OPTIONAL not behaving as expected

[ekolvets]

I am running the following sample SPARQL query with an OPTIONAL block and it appears that the bindings in the outer query are not being passed through to the inner query. The solution that ultimately is returned is correct (/people/1), but by not passing binding ?entity to the optional pattern retrieving results from say a SQL backend becomes costly because there is no restriction to a particular context. Would it be possible to include the bindings in queries to optional patterns?

require 'rdf'
require 'sparql'

class TestRepo

  def query(pattern, &block)
    puts "received pattern #{pattern.inspect}"

    statements = []
    if pattern[:predicate].is_a?(RDF::URI) and pattern[:predicate].path == '/attribute_types/first_name'
      statements << RDF::Statement.new(
        :subject   => RDF::URI.new('http://localhost/people/1'),
        :predicate => RDF::URI.new('http://localhost/attribute_types/first_name'),
        :object    => RDF::Literal.new('joe'))
    elsif pattern[:predicate].is_a?(RDF::URI) and pattern[:predicate].path == '/attribute_types/last_name'
      statements << RDF::Statement.new(
        :subject   => RDF::URI.new('http://localhost/people/1'),
        :predicate => RDF::URI.new('http://localhost/attribute_types/last_name'),
        :object    => RDF::Literal.new('smith'))
    elsif pattern[:predicate].is_a?(RDF::URI) and pattern[:predicate].path == '/attribute_types/middle_name'

      statements << RDF::Statement.new(
        :subject   => RDF::URI.new('http://localhost/people/2'),
        :predicate => RDF::URI.new('http://localhost/attribute_types/middle_name'),
        :object    => RDF::Literal.new('blah'))

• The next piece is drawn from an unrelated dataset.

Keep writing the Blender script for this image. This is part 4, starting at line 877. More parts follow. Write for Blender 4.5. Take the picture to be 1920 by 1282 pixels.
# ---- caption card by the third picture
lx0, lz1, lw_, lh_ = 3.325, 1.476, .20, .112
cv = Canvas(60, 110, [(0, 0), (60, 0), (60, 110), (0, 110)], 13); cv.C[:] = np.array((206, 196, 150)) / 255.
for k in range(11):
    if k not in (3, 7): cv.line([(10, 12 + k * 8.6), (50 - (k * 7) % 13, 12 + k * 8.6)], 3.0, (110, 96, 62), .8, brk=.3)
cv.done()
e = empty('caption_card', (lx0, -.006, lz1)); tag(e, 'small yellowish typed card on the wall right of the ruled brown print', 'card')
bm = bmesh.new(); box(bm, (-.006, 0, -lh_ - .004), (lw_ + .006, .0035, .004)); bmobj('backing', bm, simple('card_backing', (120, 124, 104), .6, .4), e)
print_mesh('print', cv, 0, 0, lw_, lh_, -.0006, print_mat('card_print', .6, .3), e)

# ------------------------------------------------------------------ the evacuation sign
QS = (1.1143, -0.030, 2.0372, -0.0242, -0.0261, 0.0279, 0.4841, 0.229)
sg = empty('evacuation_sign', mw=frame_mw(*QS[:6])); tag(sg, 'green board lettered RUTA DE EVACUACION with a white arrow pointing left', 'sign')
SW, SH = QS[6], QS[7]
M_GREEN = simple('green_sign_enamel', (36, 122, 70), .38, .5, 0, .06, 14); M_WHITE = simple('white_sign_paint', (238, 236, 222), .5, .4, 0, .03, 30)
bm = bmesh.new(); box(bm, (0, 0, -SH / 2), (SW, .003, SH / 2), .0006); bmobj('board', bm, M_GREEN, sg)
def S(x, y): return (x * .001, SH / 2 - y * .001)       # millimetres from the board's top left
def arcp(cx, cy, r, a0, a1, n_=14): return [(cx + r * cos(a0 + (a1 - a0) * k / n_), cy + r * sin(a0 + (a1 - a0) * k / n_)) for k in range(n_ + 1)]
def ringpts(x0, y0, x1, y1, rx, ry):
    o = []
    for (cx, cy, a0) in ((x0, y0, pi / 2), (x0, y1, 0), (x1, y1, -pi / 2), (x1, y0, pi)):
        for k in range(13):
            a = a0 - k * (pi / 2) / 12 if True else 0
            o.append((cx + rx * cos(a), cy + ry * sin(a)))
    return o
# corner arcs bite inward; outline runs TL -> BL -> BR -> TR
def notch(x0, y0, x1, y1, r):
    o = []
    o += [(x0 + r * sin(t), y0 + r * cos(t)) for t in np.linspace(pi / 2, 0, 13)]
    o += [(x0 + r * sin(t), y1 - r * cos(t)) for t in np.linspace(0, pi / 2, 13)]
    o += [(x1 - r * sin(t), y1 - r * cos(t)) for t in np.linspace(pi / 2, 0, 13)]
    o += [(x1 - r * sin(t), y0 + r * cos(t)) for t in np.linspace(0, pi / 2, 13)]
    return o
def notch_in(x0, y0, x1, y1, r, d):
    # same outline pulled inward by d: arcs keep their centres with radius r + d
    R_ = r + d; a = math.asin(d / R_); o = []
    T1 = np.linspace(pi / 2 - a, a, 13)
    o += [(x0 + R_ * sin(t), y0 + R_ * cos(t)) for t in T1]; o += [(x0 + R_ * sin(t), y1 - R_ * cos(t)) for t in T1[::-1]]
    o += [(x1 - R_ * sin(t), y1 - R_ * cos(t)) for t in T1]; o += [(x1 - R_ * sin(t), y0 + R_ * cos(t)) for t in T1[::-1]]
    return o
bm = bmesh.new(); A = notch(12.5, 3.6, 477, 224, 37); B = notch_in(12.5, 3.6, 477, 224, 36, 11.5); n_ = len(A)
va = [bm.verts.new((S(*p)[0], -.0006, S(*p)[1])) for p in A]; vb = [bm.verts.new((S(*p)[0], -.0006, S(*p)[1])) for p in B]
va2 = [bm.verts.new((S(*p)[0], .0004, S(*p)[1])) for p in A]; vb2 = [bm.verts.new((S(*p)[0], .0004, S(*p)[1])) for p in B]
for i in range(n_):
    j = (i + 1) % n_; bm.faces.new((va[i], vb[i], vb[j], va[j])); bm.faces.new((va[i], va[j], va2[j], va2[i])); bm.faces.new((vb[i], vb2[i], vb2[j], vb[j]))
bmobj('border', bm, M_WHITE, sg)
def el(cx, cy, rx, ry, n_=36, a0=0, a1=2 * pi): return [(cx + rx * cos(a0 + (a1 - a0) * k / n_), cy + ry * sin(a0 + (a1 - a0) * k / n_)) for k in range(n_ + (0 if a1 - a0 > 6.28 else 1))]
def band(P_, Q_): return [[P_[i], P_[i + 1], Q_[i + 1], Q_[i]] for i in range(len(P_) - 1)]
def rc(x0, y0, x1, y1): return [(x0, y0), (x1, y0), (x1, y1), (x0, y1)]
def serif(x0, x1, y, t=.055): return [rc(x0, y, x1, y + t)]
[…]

      statements << RDF::Statement.new(
        :subject   => RDF::URI.new('http://localhost/people/1'),
        :predicate => RDF::URI.new('http://localhost/attribute_types/middle_name'),
        :object    => RDF::Literal.new('blah'))

    end

    statements.each(&block)
  end
end

query = %q(
PREFIX a: <http://localhost/attribute_types/>
  SELECT ?entity
  WHERE {
    ?entity a:first_name 'joe' .
    ?entity a:last_name 'smith' .
    OPTIONAL {
      ?entity a:middle_name 'blah'
    }
  }
)

rep = TestRepo.new(:base_url => 'http://localhost')
sse = SPARQL.parse(query)

solutions = sse.execute(rep)

solutions.each_solution do |s|
  puts s.to_hash
end

[gkellogg]

I can't really see what you think is wrong here. The SSE generated is the following:

(prefix
 ((a: <http://localhost/attribute_types/>))
 (project
  (?entity)
  (leftjoin
   (bgp
    (triple ?entity a:first_name "joe")
    (triple ?entity a:last_name "smith")
   )
   (bgp (triple ?entity a:middle_name "blah"))
  )
 )
)

This clearly show that ?entity is used in both BGP statements. If I run your example, I get the following output:

received pattern {:subject=>?entity, :predicate=>#<http://localhost/attribute_types/first_name>, :object=>"joe"}
received pattern {:subject=><http://localhost/people/1>, :predicate=><http://localhost/attribute_types/last_name>, :object=>"smith"}
received pattern {:subject=>?entity, :predicate=><http://localhost/attribute_types/middle_name>, :object=>"blah", :context=>false}
{:entity=><http://localhost/people/1>}

What's happened, is that the first BGP evaluates and binds ?entity to http://localhost/people/1. The second query now uses that bound value to find the middle name. If you had multiple subjects which matched, you'd see the OPTIONAL BGP run with each of them.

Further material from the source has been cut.